Ce terme de représentation, comme celui de mimesis, est fertile en équivoques donc en confusions, et il faudrait pouvoir suivre ici le détail des analyses très minutieuses et éclairantes que Wolff conduit, notamment en parallèle avec la peinture (et avec l’évolution de celle-ci vers le non-figuratif), pour bien distinguer les deux sémantiques propres à la musique (comme à la peinture), la représentation (d’un monde idéal d’événements) et la reproduction (des affects) : tout l’opéra, et par exemple l’air de Chérubin à l’acte 1 des Noces de Figaro de Mozart ici finement détaillé (page 311), combinent les deux voies pour équilibrer l’une par l’autre. Certaines musiques de film en revanche ne connaissent que la reproduction, rejoignant ainsi paradoxalement la déconstruction sérielle ou schönbergienne. L’essentiel est de bien comprendre que, contrairement aux titres de certains morceaux (« La sonate Clair de lune », « Les quatre saisons », « Marche funèbre », etc…), la musique ne décrit pas des objets qu’on pourrait nommer mais des processus énergétiques et temporels, soit des fonctions ou des catégories d’actions, désignées en langue par des verbes, et que des sujets variables x viendraient également remplir : la fonction f(x) appelée « Sonate Clair de lune » pourrait être remplie ou saturée par toutes sortes d’autres titres ou sujets, « Promenade autour du lac », ou « Je lis sa lettre au crépuscule », avec le même bonheur de représentation.

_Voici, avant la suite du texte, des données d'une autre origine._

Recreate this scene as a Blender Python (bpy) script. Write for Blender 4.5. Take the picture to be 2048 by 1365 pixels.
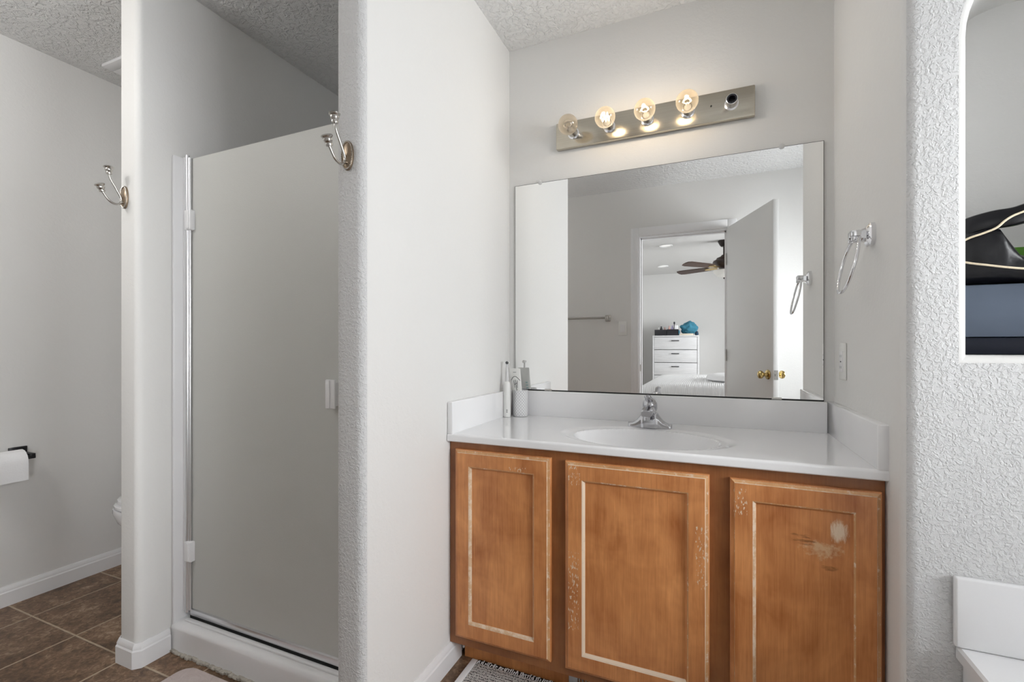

On peut mettre des images pour illustrer une musique (Fantasia de Walt Disney), comme on peut lui associer des titres ou un texte, mais il importe de maintenir que ce registre limité à l’expressivité des seuls verbes (et adverbes) ne souffre d’aucune carence, ou que rien ne manque à cette langue suffisante et parfaite. La peinture comme la musique représentent, l’une par le devenir image des traces, l’autre par le devenir mélodie des événements sonores, et cette représentation (transposition) aboutit chaque fois à créer un monde (esthétique) cohérent et plein, autonome.
Le grand mérite de ce livre est de reconnaître, et de respecter, l’ordre spécifique des sons (des événements, des verbes) pour construire à partir de leur moyens propres, articulés et suffisants, un monde – le monde musical, peuplé d’objets exclusivement temporels qui ne relèvent ni du monde langagier, ni du monde pictural ; mais ces trois mondes (il y en aurait d’autres) cheminent parallèlement, et s’éclairent les uns par les autres si nous savons les traiter sans brouiller leurs frontières, ni les confondre dans leurs effets. La philosophie esthétique vient de s’enrichir d’un livre majeur, nous savons un peu mieux, grâce à Francis Wolff, ce que nous font les musiques, toutes les musiques ici passées en revue, de Bach au jazz ou au rap, de la chanson de variété aux musiques de film ; et nous circulons mieux entre elles, nous affinons notre écoute, nous ouvrons nos goûts très au-delà des prescriptions de genres ou de mode. En nous expliquant un peu mieux ou plus profondément que d’autres en quoi consiste et ce que nous veut l’art-des-sons, l’auteur de ce livre nous fait découvrir, littéralement, une nouvelle manière d’être au monde.